The PKK no longer trusts the sincerity of the Turkish state and doubts Öcalan’s ability to make independent decisions while under isolation and pressure. Through this attack, they sought to send a clear message: the state cannot wield the ‘Öcalan card’ whenever it sees fit, and the true negotiating figures are the PKK and PYD leaders in Iraq and Syria.
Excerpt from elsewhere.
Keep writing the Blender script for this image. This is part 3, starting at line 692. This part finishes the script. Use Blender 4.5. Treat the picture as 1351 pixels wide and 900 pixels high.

Having studied the most recent peace process (2013-2015) down to its finer details—and even written a book on the subject—I can confidently say that today’s PKK is not the PKK of 2013. Even back then, the group’s focus had already begun shifting toward Syria. With its partnership with the PYD/YPG—its Syrian branch—its battle experience against ISIS, its resistance to the Assad regime, its alliance with U.S. forces and with the establishment of autonomous canton in Northern Syria called Rojava, the PKK’s vision of itself and the Kurdish region has fundamentally changed.
How, exactly? I can’t sketch out a precise blueprint, but one thing is clear: Turkey is no longer their main focus. Had Turkey resolved this conflict a decade ago, the PKK, Öcalan, and the Kurdish political party would have been the key players across the table. Today, the table is much bigger—and far more crowded than Turkey would prefer.
That last point is really astute, about how the PKK has changed and one I havent heard addressed. I think the 2nd reason you cited for the inştiative, changing regional dynamics is Erdoğans allies (MHP) beef and the way he gets them on board for the first reason, more years in office, the only thing he really cares about.
Your news and analysis are so good as always! I am much enjoying reading your book.
From my not-very-knowledgeable USA perspective, I am thinking this is an important point you make:
"its alliance with U.S. forces and with the establishment of autonomous canton in Northern Syria called Rojava, the PKK’s vision of itself and the Kurdish region has fundamentally changed."
I think the change regarding Öcalan might have to do with how the death of Mahsa Amini and the connection to Rojava in Iranian Kurdistan has greatly destabilized her country. Since the 2023 Nobel Peace Prize, the destabilization has increased, and some leadership in her country may be realizing they made some very bad choices that are now coming to a head. That could put a focus on Öcalan individually and lead to violent reactions from other PKK factions.
Whether this is correct or not, I think it reflects a significant position in USA current government policy and some public opinion as well. In this perhaps simplistic US view, Turkey's war against Rojava has been a major problem for many years. This became even more so when Turkey's reward for its Sweden joining NATO vote concession was to enable it to intensify that war further. These events could enable Turkey to be part of the solution to the current crisis rather than making it worse.
I just noticed that Bloomberg has something now on the news about Öcalan, but it doesn't mention Iran.